Les dirigeants européens sont confrontés à un défi qui étant colossal est simple à formuler: soit ils prennent la voie débouchant sur la gouvernance économique commune, soit ils jettent l'éponge parce qu'ils sont incapables de s'entendre. Si cette dernière hypothèse l'emporte, alors l'euro sera condamné au bûcher d'ici deux ans. Fin de partie.
Les titres qui coiffent les articles que les journaux européens consacrent ces jours-ci à la spirale monétaire témoignent de l'angoisse économique, au demeurant brutale, qui traverse toute l'Union européenne. En voici quelques exemples: «Zone euro: changer ou mourir», «Faut-il brûler l'euro», «Réparations urgentes», ou encore celui qui orne une analyse de 13 pages (!) parue dans Der Spiegel, «La mère de toutes les bulles: les dettes nationales pourraient plonger la zone euro en faillite».
On l'aura compris, tous témoignent de l'inquiétude qui circule aussi bien dans les réseaux économiques que dans les chancelleries. Sa nature, sa cause? Le fédéralisme intrinsèque à la monnaie unique doit se traduire par un fédéralisme économique supposant une supervision, qui pour l'instant ne dit pas son nom, des budgets nationaux, une harmonisation fiscale, une réduction des écarts de compétitivité, la mise sur pied d'un dispositif permanent de gestion des crises. Quoi d'autre? Accorder à Bruxelles davantage de surveillances macro-économiques.
Ces propositions, qui grefferaient de nouveaux pouvoirs à ceux que détient déjà Bruxelles ou, dit autrement, qui entraîneraient une délocalisation de certains pouvoirs nationaux, ces propositions donc, ont fait hurler certains. La Suède plus que tout autre qui a martelé un «pas question». En Allemagne, en France et dans certains pays du Nord, on s'oppose avec une certaine fermeté à la permission qui serait accordée à la Commission européenne de poser un regard sur les grandes lignes des budgets des pays avant que les parlementaires de ces pays les aient étudiées et discutées.
À Londres, tout occupé à négocier un programme de gouvernement avec les libéraux-démocrates, le nouveau premier ministre Dave Cameron ne s'est pas prononcé. Mais quand on sait que les conservateurs dont il est le chef ont fait campagne sur moins d'Europe, voire sur le rapatriement de certains pouvoirs actuellement entre les mains d'une fonction publique bruxelloise qu'ils fustigent depuis des lunes, quand on sait qu'ils écartent à jamais toute adoption de l'euro, quand on sait cela, la riposte britannique aux solutions envisagées est facile à deviner.
Simultanément à ces allers-retours entre Bruxelles et les diverses capitales du continent, on a assisté à un étrange épisode.
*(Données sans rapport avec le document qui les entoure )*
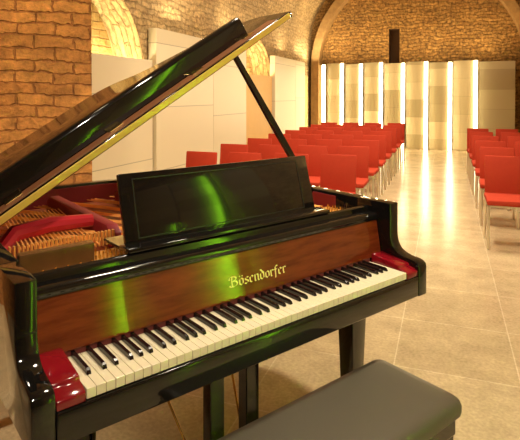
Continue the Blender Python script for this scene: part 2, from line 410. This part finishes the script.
# ------------------------------------------------------------------ grand piano
PA = math.radians(58.85)
def to_world(x, y):   # piano plan to room plan
    dx, dy = x+1.032, y+1.1592
    return (dx*math.cos(PA)-dy*math.sin(PA), dx*math.sin(PA)+dy*math.cos(PA))
px, py = to_world(0, 0)
piano = thing('grand_piano', 'black grand piano with raised lid, open keyboard and gold fallboard lettering', 'piano', (px,py,0), PA)
B = .7354; ZR = .968; YT = 1.44
def bez(p0, p1, p2, p3, n=10):
    out = []
    for i in range(1, n+1):
        t = i/n; out.append(tuple((1-t)**3*a+3*(1-t)**2*t*b+3*(1-t)*t*t*c+t**3*d for a, b, c, d in zip(p0,p1,p2,p3)))
    return out
def outline(o, yfront, yt=YT):
    """plan of the case, o = inset, running left side - tail - bentside - right side"""
    b = B-o; y = yt-o; p = [(-b, yfront)]
    p += [(-b, y-.22)]
    p += bez((-b,y-.22), (-b,y-.05), (-b+.08,y), (-b+.24,y))
    p += [(-.05, y)]
    p += bez((-.05,y), (.16-o*.5,y), (.20-o,y-.12), (.27-o,y-.24))
    p += bez((.27-o,y-.24), (.36-o,y-.42), (b,y-.42), (b,y-.74), 14)
    p += [(b, yfront)]
    return p
# case rim: outer outline minus inner outline
def rim(z0, z1, o0, o1, yf):
    a, c = outline(o0, yf), outline(o1, yf); mb = MB(); n = len(a)
    R = []
    for (xa, ya), (xc, yc) in zip(a, c):
        R.append([mb.bm.verts.new(q) for q in ((xa,ya,z0),(xc,yc,z0),(xc,yc,z1),(xa,ya,z1))])
    for p, q in zip(R, R[1:]):
        for i in range(4):
            j = (i+1) % 4; mb.bm.faces.new((p[i], p[j], q[j], q[i]))
    mb.bm.faces.new(R[0][::-1]); mb.bm.faces.new(R[-1])
    return mb
rim(.63, ZR, 0, .055, .30).build('case', M_black, piano, bevel=.004, smooth=True)
rim(.80, .955, .056, .060, .42).build('inner_rim', M_strut, piano, smooth=True)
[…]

Voilà, après la digestion ardue d'un plan d'austérité par les députés grecs, le Portugal et la France ont annoncé que la restructuration budgétaire était à l'ordre du jour. L'Espagne? Le premier ministre, José Luis Zapatero, a décliné son plan d'austérité qui s'additionne aux resserrements de vis annoncés antérieurement. L'étrangeté? Les Bourses ont chuté dans la foulée de ces annonces conséquentes, elles, aux chutes de la semaine précédente provoquées, elles, par l'indiscipline budgétaire de ces pays.
Il en a été ainsi, tenez-vous bien, parce que les marchés jugent désormais que ces cures de jansénisme financier vont ajouter de la crise à la crise. Qu'elles vont prolonger la récession dans certains pays, qu'elles vont favoriser la déflation. Et que, ce faisant, ces cures vont causer certains dommages aux exportations de produits Made in Germany, aux produits financiers des banques britanniques et françaises, etc. Bref, c'est la quadrature du cercle.
Hélas! Malgré la déstabilisation de la zone euro, mais aussi de l'Union européenne, certains dirigeants inclinent plus vers le repli que vers une gestion commune du risque, plus sur les ressorts protectionnistes que sur l'essentiel, la vitale harmonisation fiscale que réclamait il y a une vingtaine d'années Jacques Delors! À la décharge de ces dirigeants, il faut bien admettre que les opinions publiques sont très remontées contre l'Union européenne. En Allemagne, on parlait la semaine dernière d'une flambée du sentiment antieuropéen. C'est dire l'urgence qu'il y a à effectuer des changements propres à redonner au politique certains des pouvoirs alloués à l'économique pour être dans l'air du temps d'une époque révolue. Celle qui prévaut aujourd'hui exige un retour de balancier.